→ **GIVEN INSTRUCTION**: Gather up all lines that carry the word "picture".

→ **DATA SHOWN**:
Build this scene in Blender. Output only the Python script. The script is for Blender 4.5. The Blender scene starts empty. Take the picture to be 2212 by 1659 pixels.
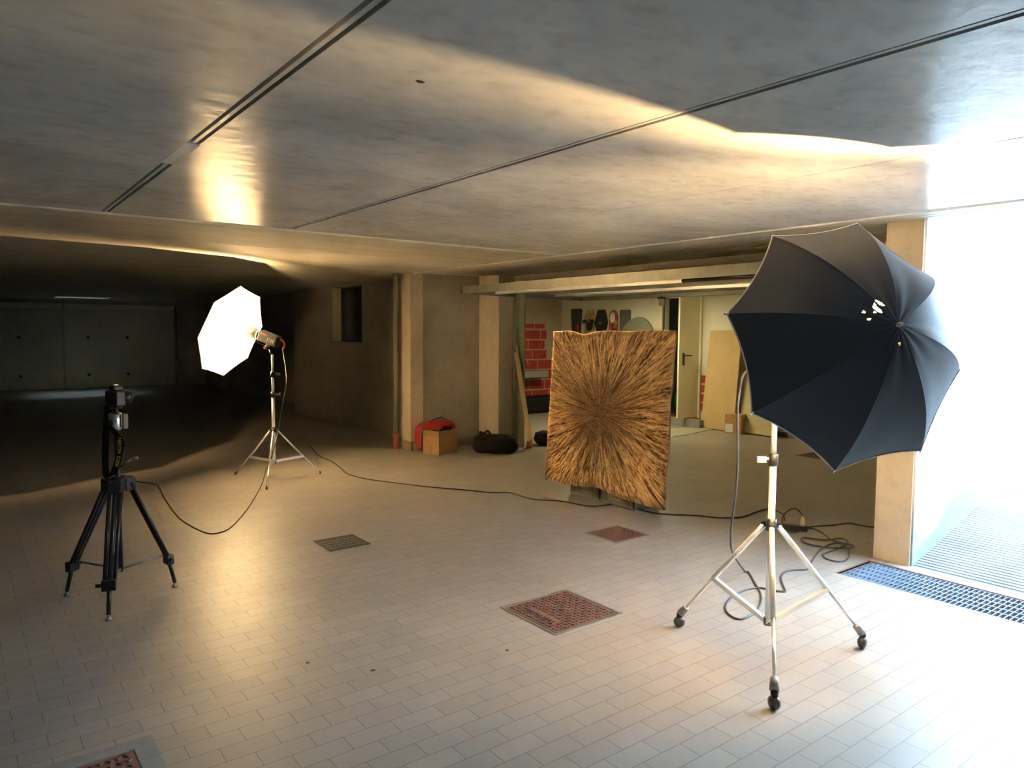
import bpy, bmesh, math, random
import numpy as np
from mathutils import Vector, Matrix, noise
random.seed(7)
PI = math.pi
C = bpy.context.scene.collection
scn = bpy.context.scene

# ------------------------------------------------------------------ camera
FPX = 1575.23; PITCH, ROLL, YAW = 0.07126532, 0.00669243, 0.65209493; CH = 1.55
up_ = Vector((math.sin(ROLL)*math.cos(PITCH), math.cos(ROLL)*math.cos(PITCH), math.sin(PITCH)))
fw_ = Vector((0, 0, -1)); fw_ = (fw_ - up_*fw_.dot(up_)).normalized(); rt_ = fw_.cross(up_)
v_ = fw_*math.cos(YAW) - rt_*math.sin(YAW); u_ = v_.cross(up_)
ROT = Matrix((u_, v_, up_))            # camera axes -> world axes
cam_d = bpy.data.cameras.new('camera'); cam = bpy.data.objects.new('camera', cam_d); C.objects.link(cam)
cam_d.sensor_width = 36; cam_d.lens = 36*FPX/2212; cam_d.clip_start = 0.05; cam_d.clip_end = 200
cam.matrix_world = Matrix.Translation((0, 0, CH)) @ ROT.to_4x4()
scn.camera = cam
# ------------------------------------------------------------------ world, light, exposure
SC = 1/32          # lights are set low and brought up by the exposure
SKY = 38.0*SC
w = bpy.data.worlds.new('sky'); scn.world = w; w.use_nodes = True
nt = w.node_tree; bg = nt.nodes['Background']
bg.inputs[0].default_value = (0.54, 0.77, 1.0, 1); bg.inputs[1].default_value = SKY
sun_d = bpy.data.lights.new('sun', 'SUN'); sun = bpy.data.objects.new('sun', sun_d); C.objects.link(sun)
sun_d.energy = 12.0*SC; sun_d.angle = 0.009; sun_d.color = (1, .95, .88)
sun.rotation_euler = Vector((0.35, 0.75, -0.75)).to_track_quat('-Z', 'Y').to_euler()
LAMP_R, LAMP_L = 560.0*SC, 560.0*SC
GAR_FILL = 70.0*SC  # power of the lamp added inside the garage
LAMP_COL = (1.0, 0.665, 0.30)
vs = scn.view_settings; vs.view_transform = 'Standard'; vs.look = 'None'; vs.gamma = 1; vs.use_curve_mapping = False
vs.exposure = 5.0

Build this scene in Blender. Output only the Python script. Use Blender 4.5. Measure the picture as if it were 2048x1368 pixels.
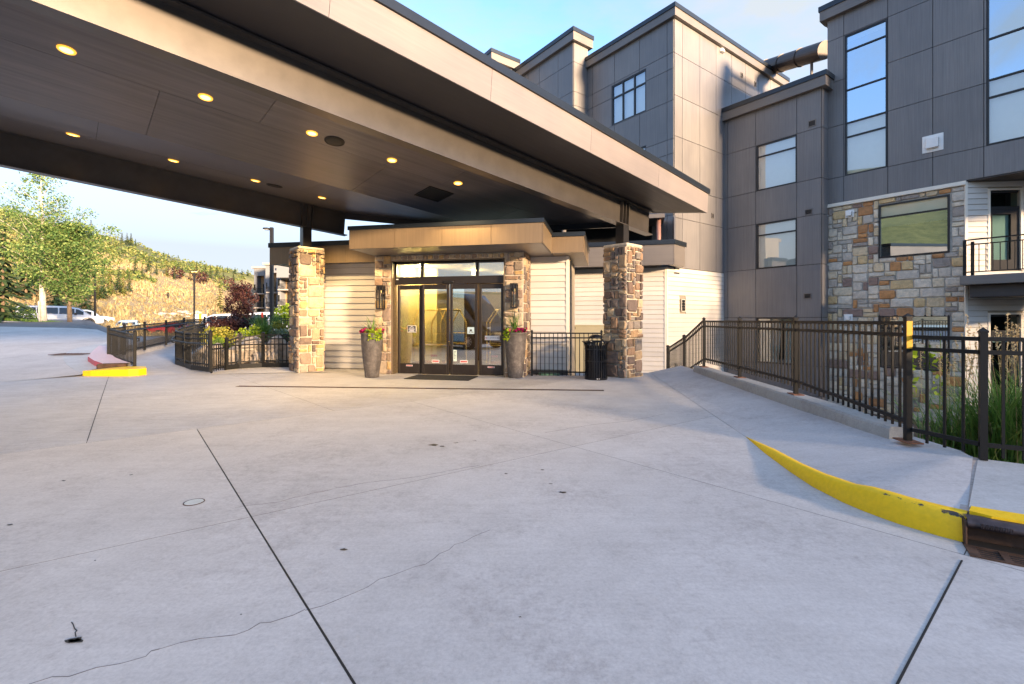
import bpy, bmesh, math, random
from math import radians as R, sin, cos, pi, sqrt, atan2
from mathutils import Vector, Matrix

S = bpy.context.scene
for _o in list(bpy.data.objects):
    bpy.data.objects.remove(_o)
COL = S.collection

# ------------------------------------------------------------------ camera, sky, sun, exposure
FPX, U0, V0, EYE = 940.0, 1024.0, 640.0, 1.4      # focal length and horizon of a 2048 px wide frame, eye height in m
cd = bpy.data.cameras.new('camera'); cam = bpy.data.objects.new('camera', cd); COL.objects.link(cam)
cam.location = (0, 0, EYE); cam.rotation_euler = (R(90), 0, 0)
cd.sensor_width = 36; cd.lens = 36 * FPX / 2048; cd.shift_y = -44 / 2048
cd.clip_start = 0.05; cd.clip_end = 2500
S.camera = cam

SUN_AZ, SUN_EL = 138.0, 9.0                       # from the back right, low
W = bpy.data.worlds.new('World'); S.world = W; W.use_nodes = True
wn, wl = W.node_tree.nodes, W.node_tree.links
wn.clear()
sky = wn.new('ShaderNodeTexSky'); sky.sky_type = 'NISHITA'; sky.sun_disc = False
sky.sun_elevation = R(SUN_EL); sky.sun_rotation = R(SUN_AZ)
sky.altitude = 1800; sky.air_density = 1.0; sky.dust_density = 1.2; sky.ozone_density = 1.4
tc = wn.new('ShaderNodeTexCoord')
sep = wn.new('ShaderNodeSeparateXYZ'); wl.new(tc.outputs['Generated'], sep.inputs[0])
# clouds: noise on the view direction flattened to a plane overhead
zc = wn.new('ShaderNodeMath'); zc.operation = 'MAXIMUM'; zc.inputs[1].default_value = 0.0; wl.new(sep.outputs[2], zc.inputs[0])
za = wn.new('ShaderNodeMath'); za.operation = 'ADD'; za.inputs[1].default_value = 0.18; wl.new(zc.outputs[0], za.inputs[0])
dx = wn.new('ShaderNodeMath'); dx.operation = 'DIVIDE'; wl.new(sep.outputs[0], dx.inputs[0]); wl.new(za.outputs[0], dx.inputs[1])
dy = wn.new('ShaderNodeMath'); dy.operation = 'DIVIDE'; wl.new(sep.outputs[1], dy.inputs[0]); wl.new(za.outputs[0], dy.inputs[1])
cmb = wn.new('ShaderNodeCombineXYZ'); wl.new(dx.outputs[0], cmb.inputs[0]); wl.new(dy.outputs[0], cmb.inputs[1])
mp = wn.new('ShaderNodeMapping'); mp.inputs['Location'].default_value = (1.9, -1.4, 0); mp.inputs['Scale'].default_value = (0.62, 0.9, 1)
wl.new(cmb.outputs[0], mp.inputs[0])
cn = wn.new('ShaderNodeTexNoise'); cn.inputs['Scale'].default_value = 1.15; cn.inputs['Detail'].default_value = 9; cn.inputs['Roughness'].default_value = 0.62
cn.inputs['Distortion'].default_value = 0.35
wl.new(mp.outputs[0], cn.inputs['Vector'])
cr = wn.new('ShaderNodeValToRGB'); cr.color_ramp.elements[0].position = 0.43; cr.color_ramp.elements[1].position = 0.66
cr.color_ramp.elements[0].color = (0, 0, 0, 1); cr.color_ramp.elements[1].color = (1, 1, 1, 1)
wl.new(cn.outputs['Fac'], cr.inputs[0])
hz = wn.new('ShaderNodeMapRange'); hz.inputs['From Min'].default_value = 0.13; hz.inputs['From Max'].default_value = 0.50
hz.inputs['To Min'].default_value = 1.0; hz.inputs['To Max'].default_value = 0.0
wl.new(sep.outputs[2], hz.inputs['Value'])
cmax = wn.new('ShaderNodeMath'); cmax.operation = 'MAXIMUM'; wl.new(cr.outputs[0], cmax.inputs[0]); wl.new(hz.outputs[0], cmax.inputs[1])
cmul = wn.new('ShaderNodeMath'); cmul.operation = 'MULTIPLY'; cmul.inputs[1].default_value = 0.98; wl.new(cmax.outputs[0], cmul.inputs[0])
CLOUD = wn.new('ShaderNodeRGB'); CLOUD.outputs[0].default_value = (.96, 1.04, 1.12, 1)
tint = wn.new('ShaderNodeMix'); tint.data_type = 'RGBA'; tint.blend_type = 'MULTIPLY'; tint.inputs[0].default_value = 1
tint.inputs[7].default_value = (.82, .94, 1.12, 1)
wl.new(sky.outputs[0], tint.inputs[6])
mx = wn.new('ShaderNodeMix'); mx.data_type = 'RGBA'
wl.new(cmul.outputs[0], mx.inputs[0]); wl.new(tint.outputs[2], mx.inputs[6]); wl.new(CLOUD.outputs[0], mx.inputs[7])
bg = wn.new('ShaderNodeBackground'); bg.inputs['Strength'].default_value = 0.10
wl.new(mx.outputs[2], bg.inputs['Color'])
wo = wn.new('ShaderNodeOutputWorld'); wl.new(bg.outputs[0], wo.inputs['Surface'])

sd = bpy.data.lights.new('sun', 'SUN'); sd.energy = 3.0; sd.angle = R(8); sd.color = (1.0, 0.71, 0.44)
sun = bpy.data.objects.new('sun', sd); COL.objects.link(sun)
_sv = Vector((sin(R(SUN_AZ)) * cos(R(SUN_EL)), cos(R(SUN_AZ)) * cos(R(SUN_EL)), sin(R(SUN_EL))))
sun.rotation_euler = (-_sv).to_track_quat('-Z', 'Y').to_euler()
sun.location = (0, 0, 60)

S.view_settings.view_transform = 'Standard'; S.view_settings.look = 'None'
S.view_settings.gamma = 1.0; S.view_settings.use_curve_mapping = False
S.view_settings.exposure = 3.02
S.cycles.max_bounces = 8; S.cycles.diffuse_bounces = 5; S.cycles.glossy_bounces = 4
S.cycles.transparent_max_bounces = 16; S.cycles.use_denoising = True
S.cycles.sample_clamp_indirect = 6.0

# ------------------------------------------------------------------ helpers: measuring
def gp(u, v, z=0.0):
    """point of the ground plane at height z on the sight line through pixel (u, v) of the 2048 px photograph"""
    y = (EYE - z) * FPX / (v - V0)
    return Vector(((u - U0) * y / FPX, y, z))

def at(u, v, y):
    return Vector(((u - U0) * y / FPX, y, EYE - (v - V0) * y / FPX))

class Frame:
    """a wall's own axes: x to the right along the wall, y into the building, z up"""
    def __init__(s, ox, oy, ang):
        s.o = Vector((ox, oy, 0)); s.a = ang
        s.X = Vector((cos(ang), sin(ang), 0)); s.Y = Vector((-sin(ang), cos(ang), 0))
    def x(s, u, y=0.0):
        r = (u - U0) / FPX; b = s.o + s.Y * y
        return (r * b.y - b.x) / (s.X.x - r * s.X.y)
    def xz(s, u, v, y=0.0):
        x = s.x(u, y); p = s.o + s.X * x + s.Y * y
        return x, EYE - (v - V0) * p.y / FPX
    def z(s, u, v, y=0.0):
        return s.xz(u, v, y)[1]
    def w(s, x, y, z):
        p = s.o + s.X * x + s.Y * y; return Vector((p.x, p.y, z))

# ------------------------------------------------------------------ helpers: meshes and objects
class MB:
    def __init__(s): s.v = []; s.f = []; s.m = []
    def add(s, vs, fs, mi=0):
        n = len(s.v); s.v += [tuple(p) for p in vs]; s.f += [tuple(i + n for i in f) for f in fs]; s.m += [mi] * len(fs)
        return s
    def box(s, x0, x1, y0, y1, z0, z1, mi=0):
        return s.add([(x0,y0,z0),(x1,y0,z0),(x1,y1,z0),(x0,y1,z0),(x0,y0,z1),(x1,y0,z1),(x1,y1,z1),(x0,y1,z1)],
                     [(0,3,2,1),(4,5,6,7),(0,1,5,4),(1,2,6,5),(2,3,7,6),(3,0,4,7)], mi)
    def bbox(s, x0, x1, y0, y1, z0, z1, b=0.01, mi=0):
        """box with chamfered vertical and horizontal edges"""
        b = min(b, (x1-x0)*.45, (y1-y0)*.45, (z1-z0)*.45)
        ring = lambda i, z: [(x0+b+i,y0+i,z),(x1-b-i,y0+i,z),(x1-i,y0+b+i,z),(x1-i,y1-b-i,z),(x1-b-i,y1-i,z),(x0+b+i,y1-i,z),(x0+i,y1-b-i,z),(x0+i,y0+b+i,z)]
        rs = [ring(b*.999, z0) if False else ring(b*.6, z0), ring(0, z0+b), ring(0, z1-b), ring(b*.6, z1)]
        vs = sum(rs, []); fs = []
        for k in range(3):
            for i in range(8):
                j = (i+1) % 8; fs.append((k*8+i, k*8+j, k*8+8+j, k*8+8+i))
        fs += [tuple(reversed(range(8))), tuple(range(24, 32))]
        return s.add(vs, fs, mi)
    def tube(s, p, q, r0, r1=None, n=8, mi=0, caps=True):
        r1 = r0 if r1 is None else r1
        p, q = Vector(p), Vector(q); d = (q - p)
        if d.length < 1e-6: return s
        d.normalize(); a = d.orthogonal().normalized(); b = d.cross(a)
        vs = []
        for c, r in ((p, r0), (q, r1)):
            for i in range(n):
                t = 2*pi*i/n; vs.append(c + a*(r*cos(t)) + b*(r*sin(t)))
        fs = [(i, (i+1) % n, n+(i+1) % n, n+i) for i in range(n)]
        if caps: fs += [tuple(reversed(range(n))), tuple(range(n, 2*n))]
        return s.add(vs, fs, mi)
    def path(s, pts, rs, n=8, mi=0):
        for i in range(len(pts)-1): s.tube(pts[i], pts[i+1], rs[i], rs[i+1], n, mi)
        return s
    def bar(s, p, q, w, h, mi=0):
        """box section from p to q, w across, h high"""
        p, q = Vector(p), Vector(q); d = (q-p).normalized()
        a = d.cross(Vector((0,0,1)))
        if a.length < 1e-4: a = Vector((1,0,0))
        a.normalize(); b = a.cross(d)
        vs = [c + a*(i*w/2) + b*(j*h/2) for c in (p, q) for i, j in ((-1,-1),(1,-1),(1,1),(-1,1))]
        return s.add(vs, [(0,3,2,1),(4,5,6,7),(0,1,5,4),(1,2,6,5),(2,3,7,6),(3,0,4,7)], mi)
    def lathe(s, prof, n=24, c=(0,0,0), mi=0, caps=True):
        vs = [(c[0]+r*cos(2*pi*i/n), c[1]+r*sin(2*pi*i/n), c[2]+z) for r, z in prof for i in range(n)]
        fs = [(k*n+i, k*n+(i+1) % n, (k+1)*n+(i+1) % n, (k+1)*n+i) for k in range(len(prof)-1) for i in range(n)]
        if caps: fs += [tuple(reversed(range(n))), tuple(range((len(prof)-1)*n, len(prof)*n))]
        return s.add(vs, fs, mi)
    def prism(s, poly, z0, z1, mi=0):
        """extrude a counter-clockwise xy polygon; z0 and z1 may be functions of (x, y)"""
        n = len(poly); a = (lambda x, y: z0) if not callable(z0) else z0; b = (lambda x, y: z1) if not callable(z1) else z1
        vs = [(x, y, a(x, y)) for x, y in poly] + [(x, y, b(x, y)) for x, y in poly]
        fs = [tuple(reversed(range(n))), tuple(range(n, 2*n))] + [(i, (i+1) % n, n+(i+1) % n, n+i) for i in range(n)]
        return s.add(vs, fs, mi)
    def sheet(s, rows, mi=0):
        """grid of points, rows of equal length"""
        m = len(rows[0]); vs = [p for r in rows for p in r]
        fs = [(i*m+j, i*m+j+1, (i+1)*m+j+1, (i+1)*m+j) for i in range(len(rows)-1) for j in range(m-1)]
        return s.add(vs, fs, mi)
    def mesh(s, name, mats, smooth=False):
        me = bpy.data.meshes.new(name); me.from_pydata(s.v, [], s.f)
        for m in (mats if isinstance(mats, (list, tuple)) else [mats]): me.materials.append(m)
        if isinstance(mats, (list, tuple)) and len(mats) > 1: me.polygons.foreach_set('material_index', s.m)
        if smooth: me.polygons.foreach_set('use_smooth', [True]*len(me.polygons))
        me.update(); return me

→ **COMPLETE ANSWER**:
Build this scene in Blender. Output only the Python script. The script is for Blender 4.5. The Blender scene starts empty. Take the picture to be 2212 by 1659 pixels.
Build this scene in Blender. Output only the Python script. Use Blender 4.5. Measure the picture as if it were 2048x1368 pixels.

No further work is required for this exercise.